#### Goal
Quote every line as written. Omit pictures.
--- begin ---
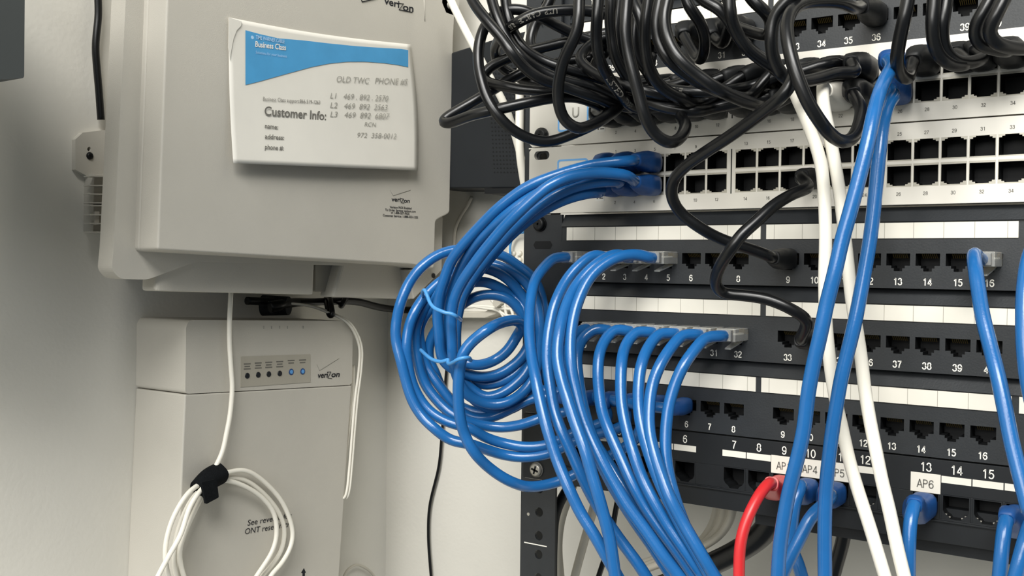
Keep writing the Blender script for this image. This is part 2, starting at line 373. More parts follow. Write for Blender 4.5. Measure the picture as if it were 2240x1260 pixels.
# ------------------------------------------------------------------ patch panels with groups of eight
def patch_panel(name, label, vt, nrows, d, first, offs, screws=(), slot=True):
    t = thing(name, W(241, vt + 44.45 * nrows, d), label, 'patch panel', 'rack patch panels')
    f = MB(); F0, F1 = 31, 451.6
    for r in range(nrows):
        v0 = vt + 44.45 * r; of = offs[r]
        # sloped ledge under the row above
        f.hexa([W(F0, v0 + 8.4, d), W(F1, v0 + 8.4, d), W(F1, v0 + .5, d - 5), W(F0, v0 + .5, d - 5), W(F0, v0 + 8.4, d - 10), W(F1, v0 + 8.4, d - 10), W(F1, v0 + .5, d - 10), W(F0, v0 + .5, d - 10)])
        f.box(F0, F1, v0 + 8.4, v0 + 18.1, d - 10, d - 1.4)
        f.box(F0, F1, v0 + 18.1, v0 + 24.8, d - 10, d)
        f.box(F0, F1, v0 + 36.3, v0 + 44.4, d - 10, d)
        last = F0
        for n in range(1, 25):
            c = pu(n, of); f.box(last, c - 7, v0 + 24.8, v0 + 36.3, d - 10, d); last = c + 7
        f.box(last, F1, v0 + 24.8, v0 + 36.3, d - 10, d)
    f.build('faceplate', M['panel'], t)
    v1 = vt + 44.45 * nrows
    for u0, u1 in ((2, 31), (451.6, 480.6)): e = MB(); e.box(u0, u1, vt + .5, v1 - .3, d - 3.3, d - 1.2); e.build('mounting_ear', M['panel'], t)
    b = MB(); b.box(40, 440, vt + 3, v1 - 3, d - 34, d - 11.5); b.build('rear_board', M['panel2'], t)
    for r in range(nrows):
        v0 = vt + 44.45 * r; of = offs[r]
        for g in range(3):
            c0, c1 = pu(g * 8 + 1, of), pu(g * 8 + 8, of); s = MB()
            x0, x1 = c0 - 13.8, c1 + 13.0
            s.box(x0, x1, v0 + 9.1, v0 + 17.5, d - 1.4, d - .5)
            for q in [c0 - 9] + [c0 - 7.6 + P1 * k for k in range(1, 8)] + [c1 + 8]:
                s.box(q - .12, q + .12, v0 + 9.1, v0 + 17.5, d - .5, d - .44, 1)
            s.build('label_strip', [M['strip'], M['line']], t)
        j = None
        for n in range(1, 25):
            c = W(pu(n, of), v0 + 28.95, d)
            if j is None: j = ringjack(7, 5.75, [(x, y - 1.6 + 0.0) for x, y in PORT_OPEN], 11, 'port', t, W(pu(1, of), v0 + 30.55, d), [M['panel'], M['cavity'], M['gold']], (-4.6, -2.4)); base = pu(1, of)
            else: dup(j, t, Vector(((pu(n, of) - base) * .001, 0, 0)))
        nb = MB()
        for n in range(1, 25):
            text_at(nb, str(first[r] + n - 1), W(pu(n, of), v0 + 40.75, d + .05), EX, EZ, .0038, NY, True)
        nb.build('port_lettering', M['inkwhite'], t)
    for u, v in screws: screw(t, W(u, v, d - 1.2), (0, -1, 0), 5.0, 3.4, M['blackboot'])
    if slot:
        h = MB()
        for k in range(nrows * 2):
            vv = vt + 20.5 + 19 * k if nrows == 2 else vt + 22
            h.add([W(u, vv + y, d - 1.1) for u, y in ((10, -2.6), (22, -2.6), (23.6, 0), (22, 2.6), (10, 2.6), (8.4, 0))], [(0, 1, 2, 3, 4, 5)][::1])
            break
        h.build('ear_slot', M['cavity'], t)
    return t
top_panel = patch_panel('patch_bay', 'black patch panel at the top, ports numbered in the thirties above the upper switch', -178.4 + 0, 3, -7, (1, 1, 25), (0, 0, 0), slot=False)
mid_panel = patch_panel('patch_bay', 'black patch panel with two port rows directly under the lower switch', 44.45, 2, 0, (1, 25), (.6, 1.2), ((13.8, 51),))
low_panel = patch_panel('patch_bay', 'black single row patch panel between the two row panel and the sticker panel', 133.35, 1, 0, (1,), (-.9,), slot=False)
def mport(row, n):        # world centre of a port; rows 1..3 = the three visible lower rows, 0 = top panel's lowest row
    if row == 0: return W(pu(n, 0), -178.4 + 88.9 + 28.9, -7)
    if row == 3: return W(pu(n, -.9), 133.35 + 28.9, 0)
    return W(pu(n, (.6, 1.2)[row - 1]), 44.45 * row + 28.9, 0)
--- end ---
#### Written solution
Keep writing the Blender script for this image. This is part 2, starting at line 373. More parts follow. Write for Blender 4.5. Measure the picture as if it were 2240x1260 pixels.
# ------------------------------------------------------------------ patch panels with groups of eight
def patch_panel(name, label, vt, nrows, d, first, offs, screws=(), slot=True):
    t = thing(name, W(241, vt + 44.45 * nrows, d), label, 'patch panel', 'rack patch panels')
    f = MB(); F0, F1 = 31, 451.6
    for r in range(nrows):
        v0 = vt + 44.45 * r; of = offs[r]
        # sloped ledge under the row above
        f.hexa([W(F0, v0 + 8.4, d), W(F1, v0 + 8.4, d), W(F1, v0 + .5, d - 5), W(F0, v0 + .5, d - 5), W(F0, v0 + 8.4, d - 10), W(F1, v0 + 8.4, d - 10), W(F1, v0 + .5, d - 10), W(F0, v0 + .5, d - 10)])
        f.box(F0, F1, v0 + 8.4, v0 + 18.1, d - 10, d - 1.4)
        f.box(F0, F1, v0 + 18.1, v0 + 24.8, d - 10, d)
        f.box(F0, F1, v0 + 36.3, v0 + 44.4, d - 10, d)
        last = F0
        for n in range(1, 25):
            c = pu(n, of); f.box(last, c - 7, v0 + 24.8, v0 + 36.3, d - 10, d); last = c + 7
        f.box(last, F1, v0 + 24.8, v0 + 36.3, d - 10, d)
    f.build('faceplate', M['panel'], t)
    v1 = vt + 44.45 * nrows
    for u0, u1 in ((2, 31), (451.6, 480.6)): e = MB(); e.box(u0, u1, vt + .5, v1 - .3, d - 3.3, d - 1.2); e.build('mounting_ear', M['panel'], t)
    b = MB(); b.box(40, 440, vt + 3, v1 - 3, d - 34, d - 11.5); b.build('rear_board', M['panel2'], t)
    for r in range(nrows):
        v0 = vt + 44.45 * r; of = offs[r]
        for g in range(3):
            c0, c1 = pu(g * 8 + 1, of), pu(g * 8 + 8, of); s = MB()
            x0, x1 = c0 - 13.8, c1 + 13.0
            s.box(x0, x1, v0 + 9.1, v0 + 17.5, d - 1.4, d - .5)
            for q in [c0 - 9] + [c0 - 7.6 + P1 * k for k in range(1, 8)] + [c1 + 8]:
                s.box(q - .12, q + .12, v0 + 9.1, v0 + 17.5, d - .5, d - .44, 1)
            s.build('label_strip', [M['strip'], M['line']], t)
        j = None
        for n in range(1, 25):
            c = W(pu(n, of), v0 + 28.95, d)
            if j is None: j = ringjack(7, 5.75, [(x, y - 1.6 + 0.0) for x, y in PORT_OPEN], 11, 'port', t, W(pu(1, of), v0 + 30.55, d), [M['panel'], M['cavity'], M['gold']], (-4.6, -2.4)); base = pu(1, of)
            else: dup(j, t, Vector(((pu(n, of) - base) * .001, 0, 0)))
        nb = MB()
        for n in range(1, 25):
            text_at(nb, str(first[r] + n - 1), W(pu(n, of), v0 + 40.75, d + .05), EX, EZ, .0038, NY, True)
        nb.build('port_lettering', M['inkwhite'], t)
    for u, v in screws: screw(t, W(u, v, d - 1.2), (0, -1, 0), 5.0, 3.4, M['blackboot'])
    if slot:
        h = MB()
        for k in range(nrows * 2):
            vv = vt + 20.5 + 19 * k if nrows == 2 else vt + 22
            h.add([W(u, vv + y, d - 1.1) for u, y in ((10, -2.6), (22, -2.6), (23.6, 0), (22, 2.6), (10, 2.6), (8.4, 0))], [(0, 1, 2, 3, 4, 5)][::1])
            break
        h.build('ear_slot', M['cavity'], t)
    return t
top_panel = patch_panel('patch_bay', 'black patch panel at the top, ports numbered in the thirties above the upper switch', -178.4 + 0, 3, -7, (1, 1, 25), (0, 0, 0), slot=False)
mid_panel = patch_panel('patch_bay', 'black patch panel with two port rows directly under the lower switch', 44.45, 2, 0, (1, 25), (.6, 1.2), ((13.8, 51),))
low_panel = patch_panel('patch_bay', 'black single row patch panel between the two row panel and the sticker panel', 133.35, 1, 0, (1,), (-.9,), slot=False)
def mport(row, n):        # world centre of a port; rows 1..3 = the three visible lower rows, 0 = top panel's lowest row
    if row == 0: return W(pu(n, 0), -178.4 + 88.9 + 28.9, -7)
    if row == 3: return W(pu(n, -.9), 133.35 + 28.9, 0)
    return W(pu(n, (.6, 1.2)[row - 1]), 44.45 * row + 28.9, 0)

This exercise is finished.